▶ _Items from a data source_
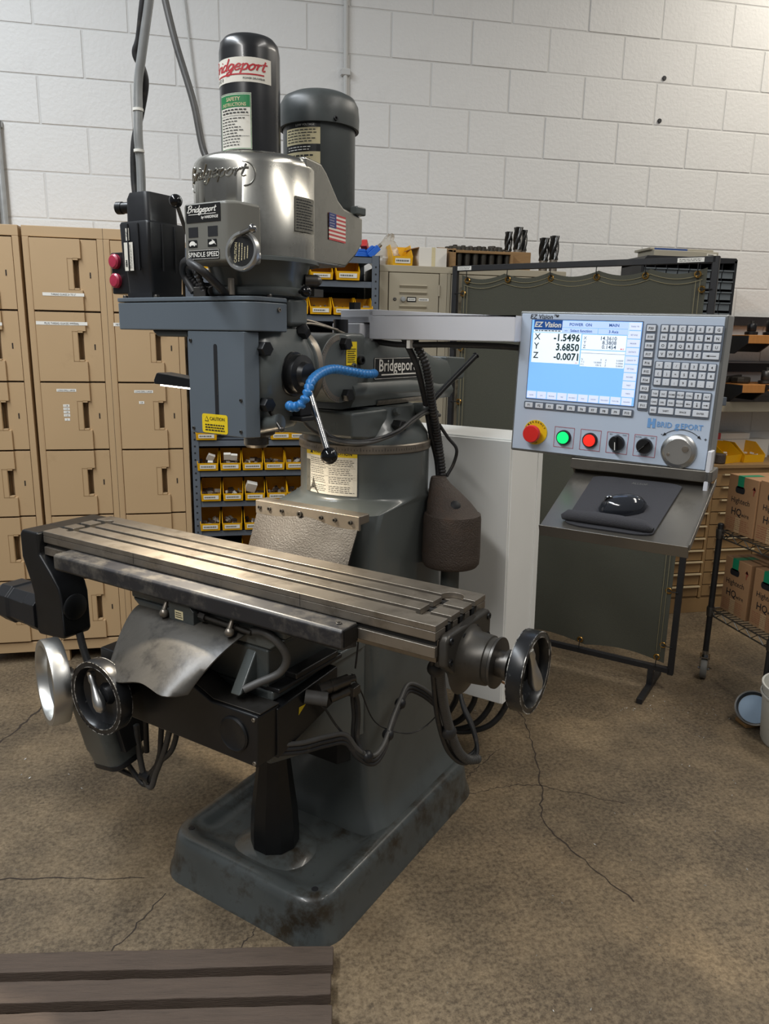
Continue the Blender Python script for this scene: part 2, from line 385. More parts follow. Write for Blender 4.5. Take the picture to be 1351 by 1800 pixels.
fl = MB(); fl.box(-6, 7, -4, 4.12, -.1, 0)
floor = fl.build('floor', 'floor', smooth=False); floor['kind'] = 'structure'
def crack(pts, wd=.0045):
    P = bez(pts, 14); L_, R_ = [], []
    for i, p in enumerate(P):
        t = (P[min(i+1,len(P)-1)]-P[max(i-1,0)]).normalized(); n = Vector((-t.y, t.x, 0)); j = n*random.uniform(-.006,.006)
        ww = wd*random.uniform(.35,1.1)
        L_.append(p+j+n*ww*.5); R_.append(p+j-n*ww*.5)
    b = MB(); k = len(P)
    b.add([(p.x,p.y,.0006) for p in L_]+[(p.x,p.y,.0006) for p in R_], [(i,i+1,k+i+1,k+i) for i in range(k-1)])
    return b.build('crack', 'crack', floor, smooth=False)
for pts, wd in (([(1.14,2.79,0),(1.12,2.55,0),(1.02,2.18,0),(.95,1.95,0),(1.05,1.6,0)],.006), ([(.74,2.16,0),(.86,2.18,0),(1.0,2.17,0),(1.25,2.02,0)],.004),
                ([(.72,2.2,0),(.82,2.3,0),(.95,2.42,0)],.004), ([(-1.1,2.4,0),(-.9,2.75,0),(-.78,3.1,0)],.010), ([(-1.2,1.95,0),(-.75,2.0,0),(-.28,1.93,0)],.005), ([(-.62,1.5,0),(-.35,1.66,0),(-.22,1.86,0)],.005),
                ([(-.1,1.55,0),(.0,1.65,0),(.03,1.70,0)],.004)):
    crack(pts, wd)
ch = MB(); 
for cx, cy, n, sp in ((1.72,2.62,26,.16),(1.95,2.5,20,.18),(-.9,2.55,22,.22),(1.6,2.1,18,.5),(.6,1.55,26,.5),(1.2,1.5,16,.5),(-.5,1.7,10,.3),(2.2,2.2,12,.3)):
    for i in range(n):
        x = random.gauss(cx,sp); y = random.gauss(cy,sp*.5); a = random.uniform(0,PI)
        if (x < .3 and y < 1.72) or (Vector((x,y,0))-Vector((-.03,1.757,0))).length < .95 and x < .75 and y > 1.5 and x > -.3: continue
        l = random.uniform(.0015,.005)
        d = Vector((math.cos(a),math.sin(a),0))*l; e = Vector((-d.y,d.x,0))*.35
        ch.add([(x-d.x,y-d.y,.0005),(x+e.x,y+e.y,.001),(x+d.x,y+d.y,.003),(x-e.x,y-e.y,.001)], [(0,1,2,3)])
co = ch.build('metal_chips', 'galv', smooth=False); co['kind'] = 'stuff'; tag(co, 'tiny bright metal chips scattered over the concrete floor', 'metal chips')

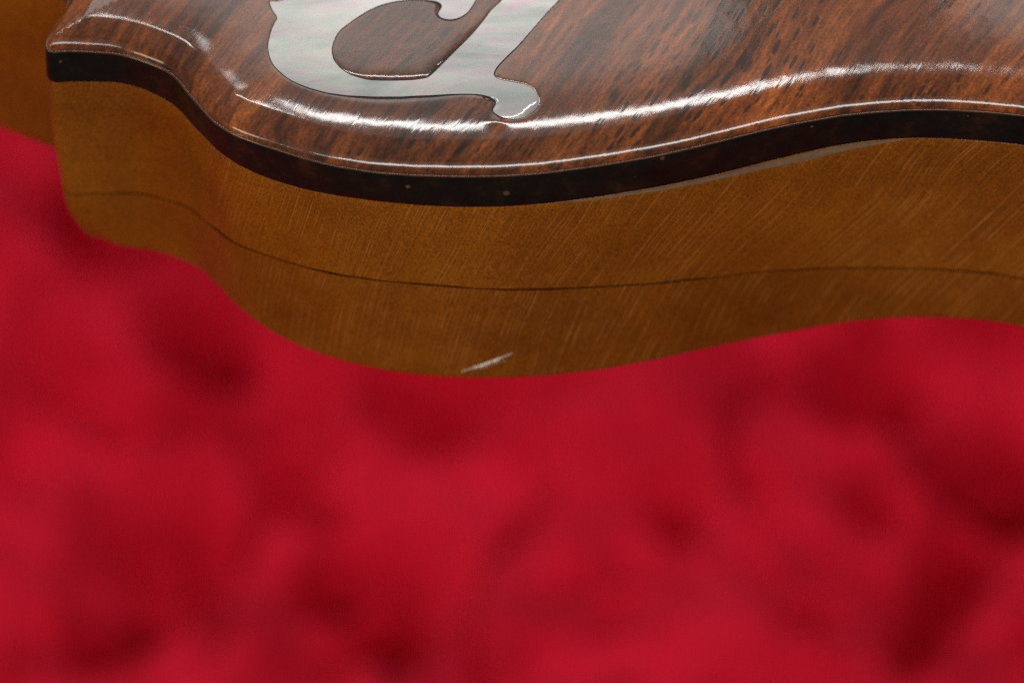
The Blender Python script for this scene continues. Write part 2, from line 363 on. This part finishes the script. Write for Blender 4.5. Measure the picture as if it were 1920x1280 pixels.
ledge = np.where(front, np.interp(OUT[:, 0], [.0, .3, .8, 1.1, 1.36, 1.55, 1.8], [0, .007, .010, .015, .0195, .010, .004]), 0)
ledge = smooth(np.c_[ledge, ledge], 5)[:, 0]
rng = np.random.default_rng(7)
wob = smooth(np.c_[rng.normal(size=len(OUT)), rng.normal(size=len(OUT))], 5)

def seg_dist(Q, P):
    """distance from points Q to the closed polyline P"""
    A, B = P, np.roll(P, -1, 0)
    AB = B - A; L2 = (AB ** 2).sum(1) + 1e-12
    out = np.empty(len(Q))
    for i in range(0, len(Q), 1500):
        q = Q[i:i + 1500, None, :] - A[None]
        t = np.clip((q * AB[None]).sum(2) / L2, 0, 1)
        out[i:i + 1500] = np.sqrt((((q - t[..., None] * AB[None])) ** 2).sum(2).min(1))
    return out
def inside(Q, P):
    A, B = P, np.roll(P, -1, 0)
    out = np.zeros(len(Q), bool)
    for i in range(0, len(Q), 1500):
        q = Q[i:i + 1500]
        c = (A[None, :, 1] > q[:, None, 1]) != (B[None, :, 1] > q[:, None, 1])
        x = A[None, :, 0] + (q[:, None, 1] - A[None, :, 1]) * (B - A)[None, :, 0] / ((B - A)[None, :, 1] + 1e-12)
        out[i:i + 1500] = (c & (q[:, None, 0] < x)).sum(1) % 2 == 1
    return out

# rolled edge of the face: slope against distance from the rim, integrated once
dd = np.linspace(0, 1.2, 6001)
ang = np.where(dd < .04, np.interp(dd, [0, .004, .010, .029, .035, .04], [86, 60, 46, 38.5, 22, 18]),
      np.where(dd < .120, 18 - 3 * (dd - .04) / .08,
      np.where(dd < .138, 15 - 6.5 * (dd - .12) / .018, 8.5 * np.clip(1 - (dd - .138) / .50, 0, 1) ** 2.2)))
hh = np.r_[0, np.cumsum(np.tan(np.radians(ang[:-1])) * np.diff(dd))]
def face_h(d): return np.interp(d, dd, hh)

PEARL_LOOP = orient(smooth(resample(PEARL, True, .012), 1.1))
def bell(q, c, r): return np.exp(-((q - np.array(c)) ** 2).sum(1) / r ** 2)
def loop_w(q): return np.clip(bell(q, (-.55, .46), .16) + bell(q, (-.36, .47), .10) + .8 * bell(q, (-.24, .65), .16) + .8 * bell(q, (-.325, .925), .05) + .7 * bell(q, (-.085, .345), .035), 0, 1)
def groove(q):
    d = seg_dist(q, PEARL_LOOP); ins = inside(q, PEARL_LOOP)
    w = loop_w(q); amp = .002 + .007 * w; dec = .006 + .018 * w
    lump = .0035 * bell(q, (-.064, .216), .035) + .002 * bell(q, (-.135, .352), .03)
    return np.where(ins, -.012, -amp * np.exp(-d / dec) + lump * (1 - np.exp(-d / .012)))
def face_z(q):
    z = face_h(seg_dist(q, OUT))
    m = (q[:, 0] > -1.3) & (q[:, 0] < .6) & (q[:, 1] > .05) & (q[:, 1] < 1.8)
    if m.any(): z[m] += groove(q[m])
    return z
def plain_z(q): return face_h(seg_dist(q, OUT))

def link_mesh(name, V, F, m, parent=None, smooth_=True, nrm=None):
    me = bpy.data.meshes.new(name)
    me.from_pydata([tuple(map(float, v)) for v in V], [], [tuple(map(int, f)) for f in F])
    me.materials.append(m)
    if smooth_: me.polygons.foreach_set('use_smooth', [True] * len(me.polygons))
    me.update()
    if nrm is not None: me.normals_split_custom_set_from_vertices([tuple(n) for n in nrm])
    o = bpy.data.objects.new(name, me)
    COL.objects.link(o)
    if parent: o.parent = parent
    return o
def fill(outline, pts):
    n = len(outline)
    v = [Vector(map(float, p)) for p in outline] + [Vector(map(float, p)) for p in pts]
    r = delaunay_2d_cdt(v, [], [list(range(n))], 1, 1e-6)
    return np.array([tuple(a) for a in r[0]]), r[2]
def field_normals(P, fz, e=.0012):
    dx = (fz(P + [e, 0]) - fz(P - [e, 0])) / (2 * e)
    dy = (fz(P + [0, e]) - fz(P - [0, e])) / (2 * e)
    n = np.c_[-dx, -dy, np.ones(len(P))]
    return n / np.linalg.norm(n, axis=1)[:, None]
def rings(P, PN, ds, every=1):
    out = []
    for d in ds:
        st = max(1, int(round(every * (1 if d < .05 else 2 if d < .3 else 4))))
        q = (P - PN * d)[::st]
        q = q[seg_dist(q, P) > abs(d) - 2e-4]
        out.append(q)
    return np.vstack(out)
def grid(x0, x1, y0, y1, st, jit=.2):
    gx, gy = np.meshgrid(np.arange(x0, x1, st), np.arange(y0, y1, st))
    g = np.c_[gx.ravel(), gy.ravel()]
    return g + rng.uniform(-jit, jit, g.shape) * st

def sweep(name, prof, m, parent, sel=None, cap_bottom=False, P=None, PN=None):
    """rings of (outward offset, z) arrays round the outline, joined into a wall"""
    P = OUT if P is None else P; PN = ON if PN is None else PN
    n = len(P)
    V = []
    for off, z, *soft in prof:
        off = np.broadcast_to(off, n); z = np.broadcast_to(z, n)
        q = P + PN * np.maximum(off, 0)[:, None] + SN * np.minimum(off, 0)[:, None] if soft else P + PN * off[:, None]
        V.append(np.c_[q, z])
    V = np.vstack(V)
    F = []
    for k in range(len(prof) - 1):
        for i in range(n):
            j = (i + 1) % n
            if sel is not None and not (sel[i] and sel[j]): continue
            F.append((k * n + i, (k + 1) * n + i, (k + 1) * n + j, k * n + j))
    if cap_bottom:
        F.append([(len(prof) - 1) * n + i for i in range(n)][::-1])
    if sel is not None:
        used = sorted({i for f in F for i in f}); mp = {u: i for i, u in enumerate(used)}
        V = V[used]; F = [tuple(mp[i] for i in f) for f in F]
    return link_mesh(name, V, F, m, parent)

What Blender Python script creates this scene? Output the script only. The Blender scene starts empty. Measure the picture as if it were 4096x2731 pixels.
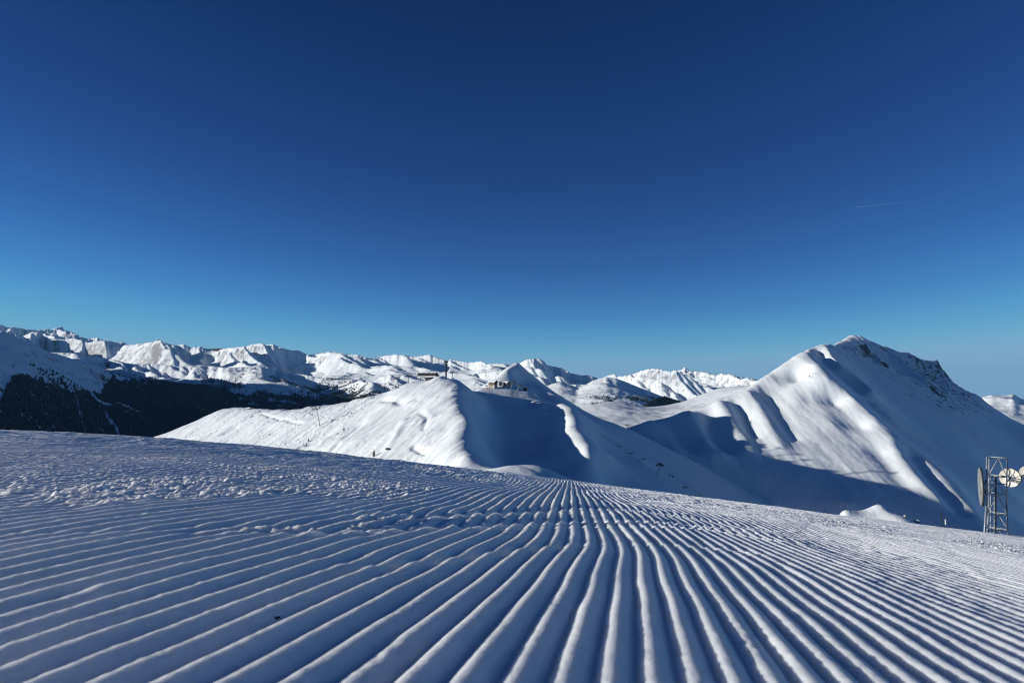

▶ _Written request_
Which lines include "Python"? Copy each of them out.

▶ _Exercise solution_
Continue the Blender Python script for this scene: part 2, from line 385. More parts follow. Write for Blender 4.5. Take the picture to be 1351 by 1800 pixels.
The Blender Python script for this scene continues. Write part 2, from line 363 on. This part finishes the script. Write for Blender 4.5. Measure the picture as if it were 1920x1280 pixels.
What Blender Python script creates this scene? Output the script only. The Blender scene starts empty. Measure the picture as if it were 4096x2731 pixels.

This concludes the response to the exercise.